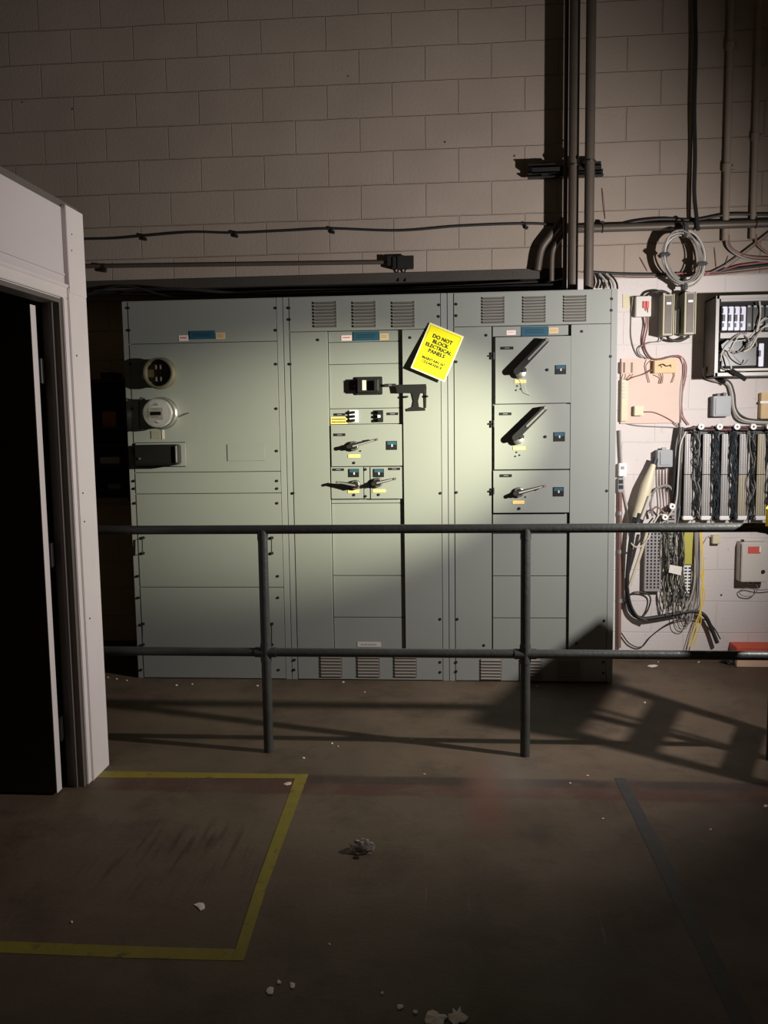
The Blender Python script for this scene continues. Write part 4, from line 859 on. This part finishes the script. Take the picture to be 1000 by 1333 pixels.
cable('cable', [(850, 672, .05), (847, 655, .05), (853, 638, .05), (868, 632, .04), (878, 640, .04)], .008, 'wiregrey', 'grey cable arching over the white spools')
cable('cable', [(845, 668, .06), (855, 660, .06), (866, 668, .07), (878, 672, .07)], .005, 'wirebrown', 'brown cable tangled around the white spools')
cable('cable', [(811, 622, .03), (813, 640, .02), (818, 670, .02), (819, 695, .05), (824, 710, .09), (835, 711, .10), (845, 699, .10), (851, 682, .08), (858, 670, .06)], .005, 'wirelite', 'white cord hanging from the outlet and looping over the black cable')
# outlets and conduit by the cabinet
t, q = wbox('conduit_box', 806, 603, 816, 620, .04, 'white_p', 'white outlet box at the edge of the right cabinet', 'outlet'); pb(809, 607, 813, 611, -.045, -.039, 'greyp', 'cover_screw', t)
t, q = wbox('outlet', 805, 622, 813, 641, .03, 'greyp', 'grey duplex outlet below the white outlet box', 'outlet')
for y_ in (624.5, 631.5): pb(806.5, y_, 811.5, y_+5, -.036, -.029, 'black', 'socket', t)
cable('conduit', [(807, 560, .02), (808, 585, .02), (809, 603, .02)], .008, 'galv', 'thin grey conduit rising from the white outlet box', 'conduit')
p0, p1 = at(807.5, 641, -.02), at(806, 843, -.02)
t = thing('conduit', p1, 'brown vertical conduit between the right cabinet and the cables', 'conduit'); MB().tube([p0, p1], .012, 10, 0).build('pipe', 'wirebrown', t, smooth=True)
for py in (668, 718, 782): p = at(807.3, py, -.02); MB().cyl((p.x, p.y, p.z-.012), (p.x, p.y, p.z+.012), .015, n=10).build('coupling', 'galv', t, smooth=True)
# lower blocks
q = rect(839.5, 690, 861, 770, -.05)
t = thing('perforated_block', ((q[0]+q[1])/2, 0, q[2]), 'tall grey perforated terminal block hanging below the rail', 'terminal block')
MB().box(q[0], q[1], -.05, 0, q[2], q[3], .002).build('body', 'strip', t)
s = MB(); n = 17; hh = (q[3]-q[2]-.03)/n; w = (q[1]-q[0])
for k in range(n):
    for c_ in range(4): s.box(q[0]+w*(.12+.22*c_), q[0]+w*(.23+.22*c_), -.0508, -.049, q[2]+.02+k*hh, q[2]+.02+k*hh+hh*.6)
s.build('holes', 'core', t)
t, q = wbox('cable_duct', 867.5, 660, 880, 733, .045, 'strip', 'grey slotted duct right of the perforated block', 'cable duct'); s = MB()
for k in range(14): z = q[2]+.01+k*(q[3]-q[2]-.02)/14; s.box(q[0]+.012, q[1]-.012, -.0465, -.044, z, z+.008)
s.build('slots', 'core', t)
t = thing('wire_bundle', at(876, 780, -.03), 'tangled green-grey wires hanging behind the white tag', 'wires'); s = MB(); s2 = MB()
for k in range(26):
    x = random.uniform(862, 892); P = [at(x+random.uniform(-4, 4), y_, -.03-random.uniform(0, .05)) for y_ in (690, 712, 735, 755, 772, random.uniform(775, 800))]; (s if k % 2 else s2).tube(P, .003, 5, 4)
s.build('strands', 'wiredark', t, smooth=True); s2.build('strands', 'olive', t, label='olive strands', smooth=True)
t, q = wbox('cover_plate', 889.5, 688, 904, 735, .05, 'mustard', 'mustard yellow cover plate below the rail', 'plate')
t, q = wbox('punched_strip', 889, 736, 901.5, 776, .04, 'white_p', 'white and black punched strip under the mustard plate', 'terminal block'); s = MB()
for k in range(9):
    for c_ in range(2): z = q[3]-.012-k*(q[3]-q[2]-.01)/9; w = q[1]-q[0]; s.box(q[0]+w*(.15+.42*c_), q[0]+w*(.42+.42*c_), -.0415, -.039, z-.010, z)
s.build('holes', 'core', t)
MB().prism([(at(x, y, -.10).x, at(x, y, -.10).z) for x, y in ((872, 735), (888, 738), (886.5, 749), (870.5, 745))], -.103, -.098).build('paper_tag', 'paper', label='white paper tag hanging on the tangled wires', cat='tag')
t = thing('wire_bundle', at(906, 800, -.04), 'vertical bundle of grey cables beside the yellow cables', 'wires'); s = MB(); s2 = MB()
for k in range(16):
    o1 = random.uniform(-4, 4); P = [at(907+o1*.8, 680, -.05), at(908+o1, 720, -.05-random.uniform(0, .03)), at(907+o1, 760, -.05-random.uniform(0, .03)), at(903+o1*2, 785, -.05), at(898+o1*3, 800+random.uniform(-5, 5), -.05)]; (s if k % 2 else s2).tube(P, .0035, 5, 5)
s.build('strands', 'wiregrey', t, smooth=True); s2.build('strands', 'wirelite', t, label='pale strands', smooth=True)
for k in range(5):
    o1 = (k-2)*1.1+random.uniform(-.8, .8)
    cable('cable', [(913+o1*.5, 690, .06), (914+o1*.6, 715, .06), (915+o1+random.uniform(-1.5, 1.5), 745, .06), (914-o1*1.2, 778, .06), (909+o1*1.6+random.uniform(-1, 1), 812, .06), (900+o1*1.6, 842, .05)], .0025, 'wireyel', 'yellow cable hanging to the floor below the rail', group='yellow cables below the rail')
for k in range(5):
    P = [(880+k*5, 770, .05), (876+k*4, 790, .04), (880+k*5, 815-k*2, .05), (893+k*2, 818-k*3, .05), (900, 795, .05)]
    cable('wire', P, .0025, 'wiregrey', 'thin grey wire looping down below the punched strip', 'wire', group='grey loops below the punched strip')
t, q = wbox('sensor_box', 928, 697, 938.5, 708, .04, 'ivory', 'small ivory box just under the rail on the white wall', 'box')
cable('wire', [(928, 700, .03), (922, 698, .01), (914, 712, .02)], .002, 'wirelite', 'thin pale wire left of the small ivory box', 'wire')
# beige control enclosure
t, q = wbox('control_enclosure', 964, 706, 998.5, 757.5, .08, 'boxg', 'beige control enclosure with a red label on the white wall', 'electrical box', bev=.004)
MB().box(q[0]+.002, q[1]-.002, -.096, -.083, q[2]+.002, q[3]-.002, .004).build('door', 'boxg', t)
r = rect(974, 711.5, 990, 720.5, -.098); o = MB().box(r[0], r[1], -.0985, -.0955, r[2], r[3]).build('label', 'red', t, label='red label'); MB().box(r[1]-.006, r[1]+.004, -.099, -.0955, r[2]+.01, r[3]).build('label_edge', 'white_p', o)
p = at(993.5, 744, -.098); MB().cyl((p.x, -.106, p.z), (p.x, -.094, p.z), .011, n=14).build('lock', 'blackm', t); p = at(967, 706, -.05); MB().box(p.x-.008, p.x+.006, -.06, -.04, q[3]-.004, q[3]+.014).build('gland', 'blackm', t)
for px in (975, 983, 988): pb(px, 757, px+3, 761, -.06, -.04, 'galv', 'gland', t)
cable('wire', [(985, 759, .05), (986, 768, .04), (978, 776, .03), (966, 775, .03), (963, 769, .03), (972, 766, .03), (990, 768, .04), (1010, 766, .04)], .003, 'wiregrey', 'thin wire looping under the beige enclosure', 'wire')
# ------------------------------------------------------------------ floor things
c0 = fl(958, 869); zt_ = .135
def fbox(x0, x1, y0, y1, z0, z1, rot, cen, mb=None):
    s = MB().box(x0, x1, y0, y1, z0, z1, .003); s.xform(Matrix.Translation(cen) @ Matrix.Rotation(rot, 4, 'Z')); return s
cen = (c0.x+.01, c0.y+.01, 0)
t = thing('carton', cen, 'red-lidded cardboard box on the floor by the wall', 'box')
fbox(0, .24, 0, .30, 0, .07, .0, cen).build('base', 'card', t)
fbox(-.006, .246, -.006, .306, .07, .125, .0, cen).build('lid', 'redbox', t, label='red lid')
for i, (px, py, r, lab) in enumerate(((925, 843, .045, 'dark clump of debris by the wall left of the red box'), (936, 845, .03, 'smaller dark clump of debris touching the red box'))):
    p = fl(px, py); s = MB(); bmesh.ops.create_icosphere(s.bm, subdivisions=2, radius=r)
    for v in s.bm.verts: v.co *= random.uniform(.75, 1.2); v.co.z = max(v.co.z*.6+r*.4, 0)
    s.xform(Matrix.Translation((p.x, min(p.y, -.06), 0))).build('debris', 'rubber', label=lab, cat='debris')
def strip(pts, m, lab, name='floor_tape', h=.0012):
    MB().slab([(fl(*p).x, fl(*p).y) for p in pts], .0, h).build(name, m, label=lab, cat='tape')
strip([(100, 1012.5), (393, 1013.5), (394, 1008), (100, 1003.5)], 'ytape', 'far yellow floor tape running from the booth corner')
strip([(386, 1008), (401.5, 1008), (347, 1155), (317, 1251), (302, 1251), (334, 1150)], 'ytape', 'slanting yellow floor tape joining the far and near strips', h=.0018)
strip([(-60, 1238), (160, 1247), (305, 1251), (307, 1236), (170, 1232), (-60, 1223)], 'ytape', 'near yellow floor tape at the lower left')
strip([(800, 1013), (815, 1013), (1003, 1370), (972, 1370)], 'ktape', 'dark grey floor tape slanting at the lower right')
def scrap(px, py, w, h, lab, m='paper', n=7, lift=.0025, name='paper_scrap', group=None):
    pts = []
    ph = random.random()
    for k in range(n):
        a_ = 2*PI*(k+ph)/n; rr = random.uniform(.5, 1.05); pts.append((px+w/2*rr*math.cos(a_), py+h/2*rr*math.sin(a_)))
    s = MB(); c_ = fl(px, py); cv = s.bm.verts.new((c_.x, c_.y, lift+.002)); cb = s.bm.verts.new((c_.x, c_.y, .001)); V = []; B = []
    for x, y in pts:
        p = fl(x, y); z = random.uniform(.0015, lift); V.append(s.bm.verts.new((p.x, p.y, z+.001))); B.append(s.bm.verts.new((p.x, p.y, max(0, z-.001))))
    for i in range(n):
        j = (i+1) % n; s.bm.faces.new((cv, V[i], V[j])); s.bm.faces.new((cb, B[j], B[i])); s.bm.faces.new((V[i], B[i], B[j], V[j]))
    B[0].co.z = 0
    s.build(name, m, label=lab, cat='litter', group=group)
scrap(261.5, 1180, 19, 12, 'torn white paper scrap inside the yellow taped corner')
scrap(352, 1290, 12, 11, 'larger white chip of the cluster below the yellow corner'); scrap(363.5, 1279.5, 6, 7, 'upper small white chip of the cluster below the yellow corner'); scrap(380.5, 1283.5, 8, 9, 'right white chip of the cluster below the yellow corner')
scrap(568, 1328, 32, 24, 'large torn paper at the bottom edge, left of two', lift=.008, n=15); scrap(596, 1326, 27, 28, 'large torn paper at the bottom edge, right of two', lift=.008, n=15)
scrap(520.5, 1311, 11, 9, 'small white chip near the bottom edge, left of the torn papers'); scrap(541, 1318, 8, 6, 'tiny white chip beside the torn papers at the bottom')
scrap(498, 1293.5, 5, 4, 'tiny white speck above the torn papers'); scrap(93.5, 1201, 4, 4, 'tiny white speck at the lower left inside the tape'); scrap(429, 1230, 3.5, 3, 'tiny white speck right of the slanting yellow tape')
scrap(375, 1020.5, 13, 5, 'pale chip beside the far end of the slanting tape', 'card'); scrap(997, 1050, 6, 4, 'white chip at the right edge on the red stripe')
# crumpled film
p = fl(472, 1108); s = MB(); bmesh.ops.create_icosphere(s.bm, subdivisions=3, radius=.04)
for v in s.bm.verts:
    v.co = Vector((v.co.x*1.25, v.co.y*.8, v.co.z*.75))*random.uniform(.72, 1.05); v.co.z = max(v.co.z+.018, 0)
s.xform(Matrix.Translation((p.x, p.y, 0))).build('crumpled_film', 'film', label='crumpled clear plastic on the open floor', cat='litter')
scrap(463, 1117, 10, 5, 'dark flap of plastic left of the crumpled film', 'blackm'); scrap(480, 1111, 10, 5, 'thin plastic flap right of the crumpled film', 'film')
rg = [(140, 882), (152, 884), (165, 886), (230, 892), (250, 891), (335, 893), (447, 888), (475, 901), (432, 968), (440, 972), (395, 987), (535, 963), (840, 915), (857, 862), (910, 862), (700, 893), (742, 1020), (765, 1010), (925, 1080), (552, 1008), (785, 1066)]
for i, (px, py) in enumerate(rg): scrap(px, py, random.uniform(2.5, 5), random.uniform(1.4, 2.4), 'tiny pale crumb of litter on the concrete around the rail', random.choice(('paper', 'card', 'paper')), 5, .002, 'crumb', 'crumbs of litter around the rail')
scrap(849, 867, 22, 4, 'flat pale strip of litter behind the rail, left of the red box')

# ------------------------------------------------------------------ torch light from the right
LP = Vector((4.66, -2.13, 1.85))
def spot(name, size, blend, power, col, target, rad=.02):
    l = bpy.data.lights.new(name, 'SPOT'); l.spot_size = math.radians(size); l.spot_blend = blend; l.energy = power; l.color = col; l.shadow_soft_size = rad
    o = bpy.data.objects.new(name, l); C.objects.link(o); o.location = LP
    o.rotation_euler = (Vector(target)-LP).to_track_quat('-Z', 'Y').to_euler(); return o
spot('torch_spill', 137, 1.0, 395, (1.0, .96, .93), (2.3, YF, 1.45), .028)
spot('torch_beam', 31, 1.0, 1350, (1.0, .99, .71), (2.13, YF, 1.37), .028)
w = bpy.data.worlds.new('w'); bpy.context.scene.world = w; w.use_nodes = True
w.node_tree.nodes['Background'].inputs[0].default_value = (.9, .72, .52, 1); w.node_tree.nodes['Background'].inputs[1].default_value = .05
cd = bpy.data.cameras.new('camera'); co = bpy.data.objects.new('camera', cd); C.objects.link(co)
co.matrix_world = Matrix(((RT.x, UP.x, -_f.x, CAM.x), (RT.y, UP.y, -_f.y, CAM.y), (RT.z, UP.z, -_f.z, CAM.z), (0, 0, 0, 1)))
cd.sensor_fit = 'VERTICAL'; cd.sensor_height = 24; cd.lens = 24*F/1333; cd.clip_start = .05
sc = bpy.context.scene; sc.camera = co
sc.view_settings.view_transform = 'Standard'; sc.view_settings.look = 'None'; sc.view_settings.exposure = 0; sc.view_settings.gamma = 1; sc.view_settings.use_curve_mapping = False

════════════════

**SHORT PROBLEM:**
Find every line that holds "from" and copy it.

**FINISHED ANSWER:**
The Blender Python script for this scene continues. Write part 4, from line 859 on. This part finishes the script. Take the picture to be 1000 by 1333 pixels.
cable('cable', [(811, 622, .03), (813, 640, .02), (818, 670, .02), (819, 695, .05), (824, 710, .09), (835, 711, .10), (845, 699, .10), (851, 682, .08), (858, 670, .06)], .005, 'wirelite', 'white cord hanging from the outlet and looping over the black cable')
cable('conduit', [(807, 560, .02), (808, 585, .02), (809, 603, .02)], .008, 'galv', 'thin grey conduit rising from the white outlet box', 'conduit')
strip([(100, 1012.5), (393, 1013.5), (394, 1008), (100, 1003.5)], 'ytape', 'far yellow floor tape running from the booth corner')
# ------------------------------------------------------------------ torch light from the right